«– Что ж такое «неоконченная»?
– Ошибка, должно быть.
– Ну так и есть: хотели сказать «неоконченный поход», т. е. что Олег не дошел?»
Но Олег дошел, поход был «оконченный» – пометка же знаменательна: многофигурные композиции, в общем-то, никогда не будут даваться Крамскому.
И снова, на вторую золотую, он получает тему религиозную – «Моисей источает воду из скалы»… Товарищи, с Крамским во главе, подают начальству решительные прошения: требуют, чтобы отменили конкурсы, дозволили самим выбирать тему, требуют, чтобы дозволили быть свободными, – до девятого ноября рукой подать, а на академической выставке 1863 года, рядом с нежданно-«взрывной» «Тайной вечерей» Ге, которая, по-своему, уже бросила вызов Академии, шесть Моисеев спокойно и привычно источают воду из скалы; из шести работ на этот сюжет картина Крамского признается лучшей. Крамской собирает «армию» в поход на твердыню, а в печати уже идут «авангардные бои» – как раз вокруг этого самого Моисея с жезлом в правой руке, и, что всего занятнее, противники Академии – то есть как бы союзники Крамского – восстают против «шести картин одного и того же содержания», «пропитанных единообразием и рутиною», академисты же – «недруги» Крамского – объясняют, как прекрасно задавать возвышающие художника сюжеты из библейской истории и кивают при этом на холст, «поразительно» исполненный г. Крамским.
Еще занятнее: первая работа Крамского после ухода из Академии – совершенно «профессорская». Профессора расписывают храмы – «заняты Исаакием», по образному выражению Крамского, и он «займется» своим – возьмется за роспись купола в московском храме Христа Спасителя: «Дело это я считаю так важным для своей карьеры, что готов надеть ярмо, какое угодно…»

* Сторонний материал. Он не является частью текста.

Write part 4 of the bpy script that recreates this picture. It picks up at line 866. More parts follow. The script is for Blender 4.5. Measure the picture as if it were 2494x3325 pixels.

«Запретные» замыслы не сжигают ученика Академии художеств Ивана Крамского, странные фантазии (опровержение канонов) не смущают его воображение, не потому он «бунтует», что не в силах преодолеть, «обуздать» себя, не в силах писать «как надо» – он из принципа «бунтует»: «искренно пожелал свободы, настолько искренно, что готов был употребить все средства, чтобы и другие были свободны». Более того, Крамской (и будущее это скоро подтвердит) не поборник свободы вообще и от всего, он обозначает пределы ее: «Свободы от чего? Только, конечно, от административной опеки, но художнику зато необходимо научиться высшему повиновению и зависимости от… инстинктов и нужд своего народа и согласию внутреннего чувства и личного движения с общим движением».
Слова Крамского, что еще в академическую пору судьба художника стала занимать его больше, чем творчество художника, заслуживают осмысления. Репин однажды напишет Крамскому, четко (а если он в Крамском художника видел, то и жестко) проводя грань между ним и собою: «Вы более заботились об общественном положении искусства, чем о производительности. И это великая заслуга… При вашей деятельности партии неизбежны и борьба должна быть беспощадна… Мне сродни более производительная деятельность». После смерти Крамского, подводя итоги, Антокольский заметит (ему кажется, что одобрительно, но, если вдуматься, не менее жестко): главное не то, что он сделал в искусстве, а то, что он сделал для искусства. В воспоминаниях, более похожих на памфлет, Мясоедов вообще объявит жизнь Крамского ошибкой. «Тайная пружина поступков его», – объяснит Мясоедов, – честолюбие; но, движимый жаждой славы, Крамской сделал однажды неверный выбор: «почтовый тракт к славе» для него «лежал через Академию», а бедный Иван Николаевич, прохваченный «либеральным сквозняком», попал под «влияние кружка, в котором он ораторствовал», и пошел супротив. Ах, как могла жизнь удачно сложиться: надел бы Иван Николаевич мундир с позументом (а с годами и ордена бы навесил), жалованье получил хорошее, квартиру от придворного ведомства (с дровами) – и не мучил бы себя, не писал «ни пустых и не пристойных сановнику русалок, ни Христа на камушке, ни даму с платком у носа».